Surfing historically has been a closed society. For decades, Santa Monica Bay waves were the near-exclusive domain of white males like me. The game simply wasn’t open to all.
Anglo fathers largely handed down the sport to their sons, who had the privilege to live along Southern California’s coastal strip. When I grew up in the ‘70s, no surf camps eased kids into the lineup. There was no AYSO of surfing. You thought twice about paddling out at heavy spots like the Venice Breakwater or Topanga unless a local had bro’ed you out.
As a result, many inland athletes have been cut off from the joyous experience of catching a wave. It’s been a particular challenge for communities of color, many of which lack the resources, access and tradition to chase surf. Six out of 10 African American kids do not know how to swim, according to YMCA figures. (One recent aerial survey revealed that Beverly Hills had 2,284 pools while Watts had none.)
But the dynamic in the lineup is shifting rapidly, as in other pockets of white privilege. Paddle out in Santa Monica Bay and you’ll see increasing numbers of Asian, Latinx and African American surfers. Men and women alike.
The advent of cheap, mass-produced foamboards has reduced the first barrier to entry. YouTube videos provide tips to beginners. But most important, younger surfers of color have been emboldened by other BIPOC communities reclaiming their spots in white spaces from which they had long been excluded – be it the U.S. Senate floor or Hollywood studio canteens. Groups like the Black Surfers Collective, Black Sand and Color the Water now mobilize a new generation of board-riders and their allies.
But it’s not all kumbaya in the water.
Recent footage of white South Bay surfers circling around two African Americans north of the Manhattan Beach Pier has rocked the local surf community. Scenes of entitled jerks splashing water and hurling the N word are as shocking as they are depressing. Most surfers of color have similar stories to tell – either of outright intimidation or silent stink-eye. Many racists hide behind the shield of localism – a territorial instinct to keep kooks and outsiders off their waves. To be clear, the vast majority of surfers are mellow and reluctantly welcoming of newcomers. But Neanderthals still pollute the Bay.
Manhattan Beach is further embroiled in controversy about the future of Bruce’s Beach, oceanfront land seized from a Black family a century ago. The City Council voted recently NOT to apologize to descendants of the Bruce family, whose beachside resort catering to African American families was condemned in the 1920s to mollify White residents. The County of Los Angeles is now pursuing state legislation that will return ownership of the property – now a park and County lifeguard headquarters — to the Bruce family.
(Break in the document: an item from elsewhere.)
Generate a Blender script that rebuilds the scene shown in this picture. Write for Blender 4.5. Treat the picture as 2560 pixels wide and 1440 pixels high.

One would like to think Santa Monica would take a more progressive attitude. After all, Nick Gabaldon, the first documented surfer of color in Los Angeles County, is a native son. An accomplished board rider and lifeguard, Gabaldon smashed stereotypes before being killed in 1951 trying to shoot the Malibu Pier.
We’re also home to Bay Street Beach, which served as a rare haven for ocean-loving African Americans during the Jim Crow era. Gabaldon, a Samohi graduate, learned to surf at a spot dubbed The Inkwell. A plaque near the traffic roundabout honors this history.
And our shorelines just north and south of the Santa Monica Pier have long served as recreational playgrounds for communities of color. Millions have journeyed in cramped cars to the terminus of the 10 Freeway to escape inland smog and heat.
But Santa Monica’s beachside history and racial legacy are more complex than that, as historian Alison Rose Jefferson reminds me. Santa Monica’s City Council allowed white developers to build the Casa del Mar Resort in 1924 — on the very same land they had voted two years earlier to zone exclusively for single-family homes, all in a bid to thwart a planned Black-owned resort.
Our city has only recently begun to reckon with its post-war evisceration of a thriving African-American beachside community. City leaders used eminent domain to demolish the Belmar neighborhood in the 1940s to make way for the Santa Monica Civic Auditorium and other public places.
In a sad irony, the 10 Freeway, which has become a recreational lifeline for inland BIPOC communities, was built on the back of displaced African Americans. The roadway, completed in 1964, took out more than 500 Black-owned homes and businesses in Santa Monica. Thousands of African-Americans – and their descendants — found themselves displaced from local shorelines and the chance to latch onto the growing sport of surfing. You can read about this sad saga at a history walk around the newly constructed Belmar Park near the Civic Center.
It’s probably the last thing you’d expect from an increasingly grumpy surfer like me – feeling stoked about seeing more people in already crowded surf. But more surfers of color are taking their rightful place in the lineup at Bay Street. That doesn’t serve as full reckoning for our city’s bulldozing of its Black beachside communities. But it’s a good place to start.
Matthew King grew up on the beaches of Santa Monica, where his father served as a County lifeguard for 30 years. He sneaks away from his communications and marketing consultancy as often as he can to surf Bay Street and other local breaks.